In his keynote, Thompson admitted that publishers and media companies have created much of the ad blocking problem themselves through the use of intrusive and annoying ads. But despite the newspaper’s successful paywall, the Times CEO said it will always rely on advertising. “We do not believe that we will ever be able to sustain Times journalism or The New York Times as a flourishing business without an advertising business of real scale,” he said.
Thompson told the IAB conference that the Times has been experimenting with two different kinds of ad blocking messages to users, one that allows them to dismiss the pop-up and continue reading the site for free, and another that can’t be dismissed.
About 30% of those who got the dismissible kind of pop-up message added the Times to a white-list in their ad blocking software, the New York Times CEO said, and about 40% of those who got the non-dismissible kind did so. That means if the newspaper decided to go with the nuclear option of banning all users with ad blockers, 60% or more of those users would go away, which would have a direct impact on the traffic numbers advertisers look at.

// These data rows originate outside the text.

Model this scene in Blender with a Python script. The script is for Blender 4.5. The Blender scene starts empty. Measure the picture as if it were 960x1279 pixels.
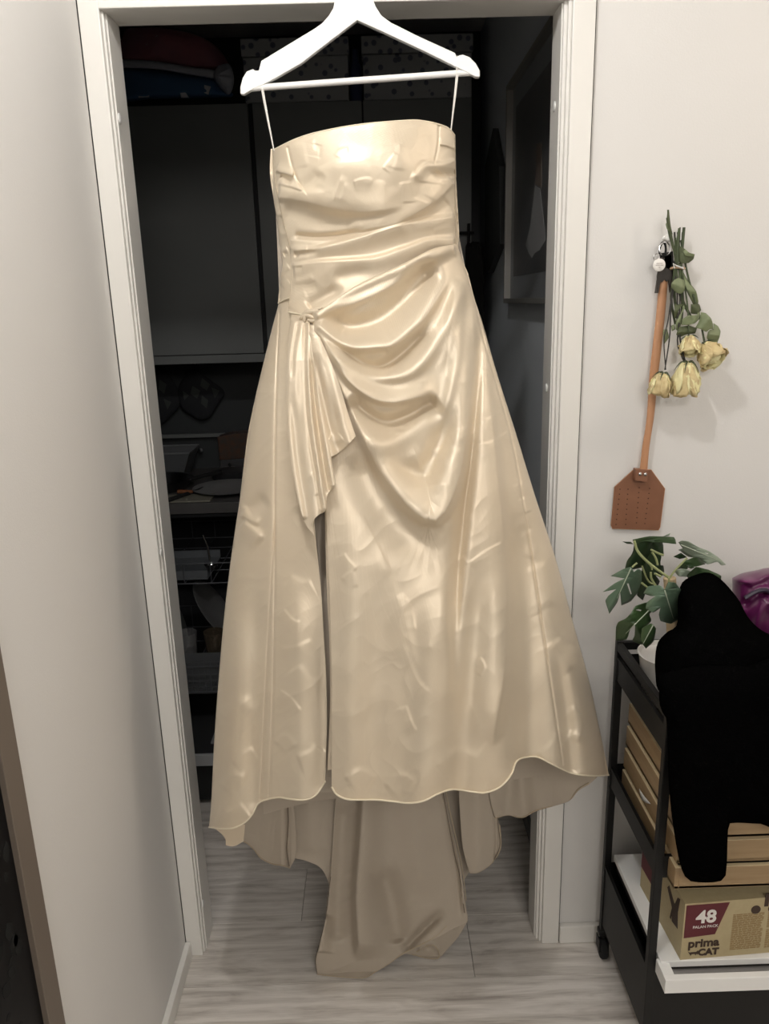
import bpy, bmesh, math, random
import numpy as np
from mathutils import Vector, Matrix
from mathutils.geometry import tessellate_polygon
random.seed(7); rng = np.random.RandomState(5)
SC = bpy.context.scene; COL = SC.collection
PI = math.pi
# ------------------------------------------------------------------ camera
F, PITCH, YAW, ROLL, CD, CH = 961.18, .268, .0089, -.0276, 1.5602, 1.5573
fw = np.array([math.sin(YAW)*math.cos(PITCH), math.cos(YAW)*math.cos(PITCH), -math.sin(PITCH)])
rt = np.array([math.cos(YAW), -math.sin(YAW), 0.]); up = np.cross(rt, fw)
RT = rt*math.cos(ROLL)+up*math.sin(ROLL); UP = -rt*math.sin(ROLL)+up*math.cos(ROLL); FW = fw
CC = np.array([0, -CD, CH])
cam_d = bpy.data.cameras.new('camera'); cam = bpy.data.objects.new('camera', cam_d); COL.objects.link(cam)
cam_d.sensor_fit = 'HORIZONTAL'; cam_d.sensor_width = 36; cam_d.lens = 36*F/960; cam_d.clip_start = .02
M4 = Matrix.Identity(4)
for i in range(3):
    M4[i][0], M4[i][1], M4[i][2], M4[i][3] = RT[i], UP[i], -FW[i], CC[i]
cam.matrix_world = M4; SC.camera = cam
# ------------------------------------------------------------------ view, world, lamps
SC.view_settings.view_transform = 'Standard'; SC.view_settings.look = 'None'
SC.view_settings.exposure = 0.0; SC.view_settings.gamma = 1
SC.view_settings.use_curve_mapping = False
W = bpy.data.worlds.new('world'); SC.world = W; W.use_nodes = True
W.node_tree.nodes['Background'].inputs[0].default_value = (.05, .05, .055, 1)
W.node_tree.nodes['Background'].inputs[1].default_value = .3
def lamp(name, loc, power, radius, color):
    d = bpy.data.lights.new(name, 'POINT'); d.energy = power; d.shadow_soft_size = radius; d.color = color
    o = bpy.data.objects.new(name, d); o.location = loc; COL.objects.link(o); return o
lamp('hall_lamp', (-.16, -.84, 2.46), 21, .035, (1, .975, .95))
lamp('far_hall_lamp', (1.55, -.62, 2.30), 13, .05, (1, .88, .76))
ad = bpy.data.lights.new('rear_hall_fill', 'AREA'); ad.energy = 35; ad.size = 1.0; ad.color = (1, .95, .9)  # unseen fill light, added to lift the walls and floor
ao = bpy.data.objects.new('rear_hall_fill', ad); ao.location = (.5, -2.6, 2.4); ao.rotation_euler = (math.radians(30), 0, 0); COL.objects.link(ao)

# ------------------------------------------------------------------ pixel helpers (built once, real positions)
def ray(px, py):
    px = np.asarray(px, float); py = np.asarray(py, float)
    return ((px-480)/F)[..., None]*RT-((py-639.5)/F)[..., None]*UP+FW
def atY(px, py, v):
    d = ray(px, py); return CC+d*((v-CC[1])/d[..., 1])[..., None]
def atX(px, py, v):
    d = ray(px, py); return CC+d*((v-CC[0])/d[..., 0])[..., None]
def atZ(px, py, v):
    d = ray(px, py); return CC+d*((v-CC[2])/d[..., 2])[..., None]
# ------------------------------------------------------------------ materials
def mat(name, col, rough=.5, metal=0, spec=.5, noise=None, bump=None, sheen=0, coat=0, stretch=None, trans=0):
    """noise=(scale, amount, colour2)  bump=(scale, strength, dist)"""
    m = bpy.data.materials.new(name); m.use_nodes = True; nt = m.node_tree; b = nt.nodes['Principled BSDF']
    b.inputs['Base Color'].default_value = (*col, 1); b.inputs['Roughness'].default_value = rough
    b.inputs['Metallic'].default_value = metal; b.inputs['Specular IOR Level'].default_value = spec
    if sheen: b.inputs['Sheen Weight'].default_value = sheen; b.inputs['Sheen Roughness'].default_value = .4
    if coat: b.inputs['Coat Weight'].default_value = coat; b.inputs['Coat Roughness'].default_value = .15
    if trans: b.inputs['Transmission Weight'].default_value = trans
    tc = nt.nodes.new('ShaderNodeTexCoord'); mp = nt.nodes.new('ShaderNodeMapping')
    nt.links.new(tc.outputs['Object'], mp.inputs[0])
    if stretch: mp.inputs['Scale'].default_value = stretch
    if noise:
        n = nt.nodes.new('ShaderNodeTexNoise'); n.inputs['Scale'].default_value = noise[0]; n.inputs['Detail'].default_value = 5
        nt.links.new(mp.outputs[0], n.inputs['Vector'])
        r = nt.nodes.new('ShaderNodeMapRange'); r.inputs[1].default_value = .35; r.inputs[2].default_value = .65
        r.inputs[3].default_value = 0; r.inputs[4].default_value = noise[1]
        nt.links.new(n.outputs[0], r.inputs[0])
        x = nt.nodes.new('ShaderNodeMix'); x.data_type = 'RGBA'
        x.inputs[6].default_value = (*col, 1); x.inputs[7].default_value = (*noise[2], 1)
        nt.links.new(r.outputs[0], x.inputs[0]); nt.links.new(x.outputs[2], b.inputs['Base Color'])
    if bump:
        n = nt.nodes.new('ShaderNodeTexNoise'); n.inputs['Scale'].default_value = bump[0]; n.inputs['Detail'].default_value = 4
        nt.links.new(mp.outputs[0], n.inputs['Vector'])
        u = nt.nodes.new('ShaderNodeBump'); u.inputs['Strength'].default_value = bump[1]; u.inputs['Distance'].default_value = bump[2]
        nt.links.new(n.outputs[0], u.inputs['Height']); nt.links.new(u.outputs[0], b.inputs['Normal'])
    return m
def srgb(r, g, b):
    f = lambda c: (c/255/12.92) if c <= 10 else ((c/255+.055)/1.055)**2.4
    return (f(r), f(g), f(b))
MT = {}
MT['wall'] = mat('wall_paint', (.72, .71, .69), .6, bump=(260, .12, .002), noise=(3, .25, (.68, .665, .64)))
MT['trim'] = mat('trim_paint', (.76, .745, .705), .35, bump=(90, .06, .001))
MT['dark_gap'] = mat('dark_joint_and_shadow', (.03, .028, .025), .9)  # dark plank joints, and the shadow line painted beside the casing
MT['ceil'] = mat('ceiling_paint', (.7, .69, .67), .8)
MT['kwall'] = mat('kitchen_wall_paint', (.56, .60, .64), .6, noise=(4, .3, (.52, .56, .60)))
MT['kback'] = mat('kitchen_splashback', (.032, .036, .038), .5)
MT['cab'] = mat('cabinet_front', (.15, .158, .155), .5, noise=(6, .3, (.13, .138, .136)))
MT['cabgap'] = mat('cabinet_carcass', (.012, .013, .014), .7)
MT['black'] = mat('black_powder_coat', (.007, .007, .007), .5, spec=.28, bump=(400, .1, .0005))
MT['blackmatte'] = mat('black_matte', (.004, .004, .004), .9)
MT['white'] = mat('white_lacquer', (.8, .8, .78), .38, noise=(8, .2, (.74, .74, .73)))
MT['loop'] = mat('white_ribbon', (.75, .73, .68), .6)
MT['steel'] = mat('steel', (.55, .55, .55), .25, metal=1)
MT['dsteel'] = mat('dark_steel', (.16, .165, .17), .3, metal=1)

# ------------------------------------------------------------------ object helpers
def wpos(o):
    v = Vector((0, 0, 0))
    while o is not None: v = v+o.location; o = o.parent
    return v
def thing(name, label, cat, loc=(0, 0, 0), group=None):
    o = bpy.data.objects.new(name, None); COL.objects.link(o); o.location = Vector([float(c) for c in loc])
    o['label'] = label; o['category'] = cat; o.empty_display_size = .05
    if group: o['group'] = group
    return o
def mesh(name, verts, faces, m, parent=None, smooth=False, label=None, uv=None):
    """world-space vertices; stored relative to the parent's base"""
    me = bpy.data.meshes.new(name); V = np.asarray(verts, float)
    if parent is not None: V = V-np.array(wpos(parent))
    if isinstance(faces, np.ndarray):
        n = len(faces); k = faces.shape[1]
        me.vertices.add(len(V)); me.vertices.foreach_set('co', V.astype(np.float32).ravel())
        me.loops.add(n*k); me.loops.foreach_set('vertex_index', faces.astype(np.int32).ravel())
        me.polygons.add(n); me.polygons.foreach_set('loop_start', np.arange(0, n*k, k, dtype=np.int32))
        me.update(calc_edges=True)
    else:
        me.from_pydata([tuple(v) for v in V], [], faces)
    if smooth: me.polygons.foreach_set('use_smooth', [True]*len(me.polygons))
    me.materials.append(m); me.update()
    o = bpy.data.objects.new(name, me); COL.objects.link(o)
    if parent is not None: o.parent = parent
    if label: o['label'] = label
    return o
def struct(o): o['kind'] = 'structure'; return o
def tag(o, label, cat, group=None):
    o['label'] = label; o['category'] = cat
    if group: o['group'] = group
    return o
class B:
    """collects shapes into one bmesh"""
    def __init__(s): s.v = []; s.f = []
    def add(s, V, Fc):
        n = len(s.v); s.v += [tuple(map(float, v)) for v in V]; s.f += [tuple(i+n for i in f) for f in Fc]; return s
    def box(s, a, b, rot=0, piv=None, bev=0):
        x0, y0, z0 = a; x1, y1, z1 = b
        bm = bmesh.new(); bmesh.ops.create_cube(bm, size=1)
        bmesh.ops.scale(bm, vec=(abs(x1-x0), abs(y1-y0), abs(z1-z0)), verts=bm.verts)
        if bev: bmesh.ops.bevel(bm, geom=bm.edges[:], offset=bev, segments=2, affect='EDGES', profile=.5)
        bmesh.ops.translate(bm, vec=((x0+x1)/2, (y0+y1)/2, (z0+z1)/2), verts=bm.verts)
        if rot: bmesh.ops.rotate(bm, cent=piv or ((x0+x1)/2, (y0+y1)/2, (z0+z1)/2), matrix=Matrix.Rotation(rot, 3, 'Z'), verts=bm.verts)
        bm.verts.index_update()
        s.add([v.co for v in bm.verts], [[v.index for v in f.verts] for f in bm.faces]); bm.free(); return s
    def tube(s, P, r, n=8, cap=True, closed=False):
        P = [np.array(p, float) for p in P]; R = r if hasattr(r, '__len__') else [r]*len(P)
        rings = []; prev = None
        for i, p in enumerate(P):
            a = P[i-1] if (i > 0 or closed) else p; c = P[(i+1) % len(P)] if (i < len(P)-1 or closed) else p
            t = c-a; t = t/(np.linalg.norm(t)+1e-12)
            if prev is None:
                q = np.array([0, 0, 1.]) if abs(t[2]) < .9 else np.array([1., 0, 0])
                u = np.cross(t, q)
            else: u = prev-t*(prev@t)
            u = u/(np.linalg.norm(u)+1e-12); prev = u; w = np.cross(t, u)
            rings.append([p+R[i]*(math.cos(2*PI*k/n)*u+math.sin(2*PI*k/n)*w) for k in range(n)])
        V = [v for rg in rings for v in rg]; Fc = []
        m = len(rings)
        for i in range(m if closed else m-1):
            j = (i+1) % m
            for k in range(n): Fc.append((i*n+k, i*n+(k+1) % n, j*n+(k+1) % n, j*n+k))
        if cap and not closed: Fc += [tuple(range(n))[::-1], tuple((m-1)*n+k for k in range(n))]
        return s.add(V, Fc)
    def lathe(s, prof, c, n=28, axis='Z', rot=None):
        V = []; Fc = []
        for (r, z) in prof:
            for k in range(n):
                a = 2*PI*k/n; p = np.array([r*math.cos(a), r*math.sin(a), z])
                if axis == 'Y': p = np.array([p[0], p[2], p[1]])
                if axis == 'X': p = np.array([p[2], p[0], p[1]])
                if rot is not None: p = np.array(rot @ Vector(p))
                V.append(p+np.array(c))
        for i in range(len(prof)-1):
            for k in range(n): Fc.append((i*n+k, i*n+(k+1) % n, (i+1)*n+(k+1) % n, (i+1)*n+k))
        Fc += [tuple(range(n))[::-1], tuple((len(prof)-1)*n+k for k in range(n))]
        return s.add(V, Fc)
    def prism(s, front, back):
        n = len(front); V = list(front)+list(back)
        tr = tessellate_polygon([[Vector(p) for p in front]])
        Fc = [tuple(t) for t in tr]+[tuple(i+n for i in t[::-1]) for t in tr]
        Fc += [(i, (i+1) % n, n+(i+1) % n, n+i) for i in range(n)]
        return s.add(V, Fc)
    def build(s, name, m, parent=None, smooth=False, label=None):
        o = mesh(name, s.v, s.f, m, parent, False, label)
        bm = bmesh.new(); bm.from_mesh(o.data); bmesh.ops.recalc_face_normals(bm, faces=bm.faces); bm.to_mesh(o.data); bm.free()
        if smooth:
            o.data.polygons.foreach_set('use_smooth', [True]*len(o.data.polygons))
            o.data.set_sharp_from_angle(angle=math.radians(40))
        return o
def box(name, a, b, m, parent=None, bev=0, **k): return B().box(a, b, bev=bev, **{q: k[q] for q in k if q in ('rot', 'piv')}).build(name, m, parent, label=k.get('label'))
def copy_tree(o, parent=None, delta=(0, 0, 0)):
    c = o.copy(); COL.objects.link(c); c.parent = parent
    if parent is None: c.location = o.location+Vector(delta)
    for ch in list(o.children): copy_tree(ch, c)
    return c
def catmull(P, n):
    P = np.asarray(P, float)
    if len(P) == 2:
        t = np.linspace(0, 1, n)[:, None]; return P[0]*(1-t)+P[1]*t
    Q = np.vstack([2*P[0]-P[1], P, 2*P[-1]-P[-2]]); seg = len(P)-1; out = []
    m = max(4, int(3*n/seg))
    for i in range(seg):
        t = np.linspace(0, 1, m, endpoint=False)[:, None]; a, b, c, d = Q[i:i+4]
        out.append(.5*((2*b)+(c-a)*t+(2*a-5*b+4*c-d)*t*t+(3*b-a-3*c+d)*t**3))
    out = np.vstack(out+[P[-1:]]); L = np.r_[0, np.cumsum(np.linalg.norm(np.diff(out, axis=0), axis=1))]
    s = np.linspace(0, L[-1], n)
    return np.stack([np.interp(s, L, out[:, k]) for k in range(P.shape[1])], 1)
def gridfaces(nr, nc):
    i = np.arange(nr-1)[:, None]*nc+np.arange(nc-1)[None]
    return np.stack([i, i+nc, i+nc+1, i+1], -1).reshape(-1, 4)

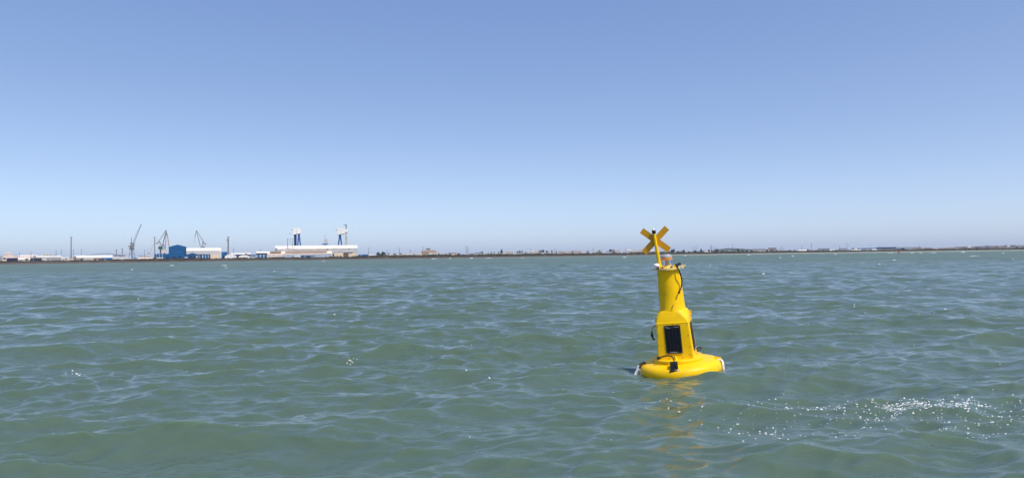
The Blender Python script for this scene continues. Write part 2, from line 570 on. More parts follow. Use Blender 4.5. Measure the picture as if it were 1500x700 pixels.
def foam_and_glints():
    """far whitecaps, spray flecks and painted sun glints: small white lumps lying on the water"""
    mb = MB()
    g = random.Random(4)
    pts = []

    def blob(x, y, rx, ry, rz):
        pts.append((x, y, rx, ry, rz))
    patches = [(1320, 598, 90, 10, 120), (1310, 599, 40, 8, 35), (1395, 598, 40, 6, 60), (1200, 590, 130, 12, 70), (1130, 598, 120, 22, 45), (1400, 592, 150, 14, 50), (1105, 620, 45, 8, 40),  # near flecks: foam, plus sun glints put in as white lumps
               (1430, 630, 70, 12, 40), (1475, 610, 40, 12, 35), (1180, 635, 80, 12, 22), (1250, 597, 230, 22, 100), (1450, 602, 70, 18, 50), (1380, 620, 160, 16, 40), (1300, 550, 190, 60, 8), (980, 590, 60, 30, 14), (1028, 546, 16, 4, 40),
               (200, 441, 14, 3, 7), (110, 547, 20, 3, 7), (680, 553, 30, 6, 10), (512, 528, 9, 3, 9), (1245, 453, 12, 3, 12), (1370, 458, 30, 3, 9), (640, 506, 60, 4, 6),
               (450, 520, 420, 130, 3), (1250, 470, 240, 60, 4), (900, 600, 200, 80, 3)]
    for px, py, sx, sy, n in patches:
        for _ in range(n):
            qx, qy = px + g.gauss(0, 0.55) * sx, py + g.gauss(0, 0.55) * sy
            if qy < hz(qx) + 12:
                continue
            x, y = sea_pt(qx, qy)
            s = y / F * g.choice([0.35, 0.45, 0.55, 0.7, 1.0])
            blob(x, y, s * g.uniform(0.9, 2.6), s * 1.2, s * g.uniform(0.5, 0.9))
    caps = [(585, 391, 5), (815, 404, 6), (848, 393, 3), (65, 421, 4), (193, 395, 3), (329, 389, 5), (331, 392, 5), (251, 389, 4), (474, 383, 3), (914, 377, 4), (1161, 375, 4), (1142, 377.5, 3),
            (1097, 373.6, 4), (1305, 371, 4), (1335, 370.6, 3), (1348, 370.4, 3), (1366.5, 370.3, 5), (1411, 369.6, 5), (1470, 371, 4), (1481, 379, 6), (1223, 372.6, 3), (1040, 389, 3), (700, 402, 4),
            (1431, 375, 3), (1423, 375.5, 4), (1310, 381, 4), (1260, 385, 4), (1287, 387, 4), (636, 379, 6), (658, 378.6, 4), (690, 378.2, 4), (716, 378, 8), (765, 377.6, 3), (1003, 374.6, 3), (1190, 400, 3),
            (90, 401, 3), (400, 398, 3), (520, 404, 3), (760, 410, 3), (1120, 402, 4), (1350, 396, 4), (1440, 408, 4)]
    for px, py, wpx in caps:
        x, y = sea_pt(px, py)
        s = y / F
        for k in range(4):
            blob(x + g.gauss(0, 0.35) * wpx * s, y + g.uniform(-2, 2) * s, wpx * s * g.uniform(0.14, 0.4), wpx * s * 0.4, s * g.uniform(0.3, 0.75))
    xs = np.array([p[0] for p in pts])
    ysv = np.array([p[1] for p in pts])
    sp = np.maximum(0.0055 * np.hypot(xs, ysv), 0.02)
    dx, dy, z = waves(xs, ysv, sp)
    for (x, y, rx, ry, rz), a, b, h in zip(pts, dx, dy, z):
        rot = g.uniform(0, 6)
        ring = []
        for q, (rr, zz) in enumerate(((1.0, 0.0), (0.72, 0.62))):
            ring.append([(x + a + rx * rr * g.uniform(0.75, 1.2) * math.cos(rot + k * 1.047), y + b + ry * rr * g.uniform(0.75, 1.2) * math.sin(rot + k * 1.047), h - rz * 0.3 + rz * 1.3 * zz * g.uniform(0.8, 1.2)) for k in range(6)])
        ring.append([(x + a, y + b, h + rz)] * 1)
        o = len(mb.v)
        mb.v += ring[0] + ring[1] + ring[2]
        for k in range(6):
            k2 = (k + 1) % 6
            mb.f.append((o + k, o + k2, o + 6 + k2, o + 6 + k))
            mb.f.append((o + 6 + k, o + 6 + k2, o + 12))
    o = mb.build('foam_and_glints', mat('foam', (0.82, 0.84, 0.82), 0.5, 0.05, 5), smooth=60)  # one white for the real foam and the painted glints
    tag(o, 'white flecks of spray and painted sun glints, and small whitecaps on the choppy green sea', 'foam', kind='stuff')


foam_and_glints()

# ------------------------------------------------------------------ the buoy
SU, SV = 0.01328, 0.01362        # metres per photo pixel at the buoy, across and upwards


def q(u, v, w_):                # photo pixels: right, towards the viewer, up the mast -> local metres
    return (u * SU, -v * SV, w_ * SV)


def pr(prof):
    return [(r * SU, z * SV) for r, z in prof]


buoy = thing('marker_buoy', 'large yellow buoy with an X on its mast, leaning left in the sea', 'buoy')
buoy.matrix_world = (Matrix.Translation((BX, BY, 0)) @ Matrix.Rotation(-math.atan2(BX, BY), 4, 'Z')
                     @ Matrix.Rotation(R(-5.1), 4, 'Y') @ Matrix.Rotation(R(3.5), 4, 'X'))
FU, AU = -0.8 * SU, -3.0 * SU
YAW = R(-6)

# float: fat disc with a groove low on its side
hull = MB().lathe(pr([(0, 18), (30, 18), (38, 17.7), (48, 16.6), (54, 15.2), (57.4, 13.2), (59.5, 10), (60.5, 6.4), (60.6, 3), (60.2, 0.4), (59.2, -1.6), (57.6, -2.4), (57.3, -3.4),
                      (58.6, -4.2), (59.4, -6.5), (59.0, -11), (56, -18), (48, -24), (30, -26), (0, -26)]), (FU, 0), 96)
hull.build('float', M['yellow_hull'], buoy, 40)
MB().lathe(pr([(30, 17), (36.6, 17), (37.4, 18.2), (37.4, 21.2), (36.6, 22.4), (33, 22.6), (20, 22.6), (0, 22.6)]), (AU, 0), 72).build('collar', M['yellow_hull'], buoy, 35)


def rsq(hw, cr, w_, n=7, off=(0, 0)):
    """rounded square ring, half width hw px, corner radius cr px at height w px, turned by YAW"""
    out = []
    for k in range(4):
        cx, cy = [(1, 1), (-1, 1), (-1, -1), (1, -1)][k]
        c = hw - cr
        for i in range(n + 1):
            a = R(90 * k + 90 * i / n)
            x, y = cx * c + cr * math.cos(a), cy * c + cr * math.sin(a)
            out.append((x, y))
    ca, sa = math.cos(YAW), math.sin(YAW)
    return [(AU + (x * ca - y * sa) * SU, (x * sa + y * ca) * SU, w_ * SV) for x, y in out]


rings = [rsq(26.6, 1.8, 21), rsq(26.2, 1.8, 23), rsq(25.3, 1.8, 40), rsq(24.2, 1.8, 60), rsq(23.7, 1.8, 72.6), rsq(23.5, 2.0, 73.6)]
house = MB().loft(rings)
house.build('housing', M['yellow'], buoy, 30)
def rsq2(hx, hy, cr, w_, n=7):
    out = []
    for k in range(4):
        cx, cy = [(1, 1), (-1, 1), (-1, -1), (1, -1)][k]
        for i in range(n + 1):
            a = R(90 * k + 90 * i / n)
            out.append((cx * (hx - cr) + cr * math.cos(a), cy * (hy - cr) + cr * math.sin(a)))
    ca, sa = math.cos(YAW), math.sin(YAW)
    return [(AU + (x * ca - y * sa) * SU, (x * sa + y * ca) * SU, w_ * SV) for x, y in out]


rings = [rsq2(23.9, 23.9, 2.0, 73.7), rsq2(23.9, 23.9, 2.2, 74.6), rsq2(23.7, 23.0, 2.4, 75.4)]
for i in range(1, 15):
    t = i / 14
    hx = 23.7 - 4.9 * (1 - math.sqrt(max(0, 1 - t ** 2.6)))
    hy = 23.0 - 4.2 * t ** 1.15
    rings.append(rsq2(hx, hy, 2.4 + (min(hx, hy) - 2.45) * t ** 1.25, 75.4 + 16.8 * t))
MB().loft(rings).build('shoulder', M['yellow'], buoy, 50)
MB().lathe(pr([(19.2, 91), (19.3, 92.2), (18.7, 93.2), (17.9, 115), (17.0, 138), (16.6, 150.5)]), (AU, 0), 64).build('tower', M['yellow'], buoy, 30)
# small scratch and seam marks on the tower
MB().tube(curve([q(-3.6, 18.7, 93.6), q(-2.6, 18.75, 97), q(-0.6, 18.7, 100)]), 0.006, 6).build('scuff', M['rust'], buoy)


def on_front(u, w_, proud=0.0, side=0):
    """point on the housing's front (or right, side=1) face; u from the face's middle, px"""
    hw = np.interp(w_, [21, 73], [26.6, 23.7]) + proud
    x, y = (u, -hw) if side == 0 else ((hw, u) if side == 1 else (-hw, u))
    ca, sa = math.cos(YAW), math.sin(YAW)
    return (AU + (x * ca - y * sa) * SU, (x * sa + y * ca) * SU, w_ * SV)


def plate(mb, u0, u1, w0, w1, p0, p1, side=0):
    a = [on_front(u, w_, p0, side) for u, w_ in ((u0, w0), (u1, w0), (u1, w1), (u0, w1))]
    b = [on_front(u, w_, p1, side) for u, w_ in ((u0, w0), (u1, w0), (u1, w1), (u0, w1))]
    return mb.loft([a, b])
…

In addition to those hostile options, Thompson told the IAB that the Times is considering offering its subscribers a more expensive tier that would remove ads from the site, a response to criticism from some subscribers who complain about being subjected to ads even though they already pay for the paper. But could the Times earn enough from these higher subscriptions to make up for the loss of advertising revenue? That’s the multimillion-dollar question.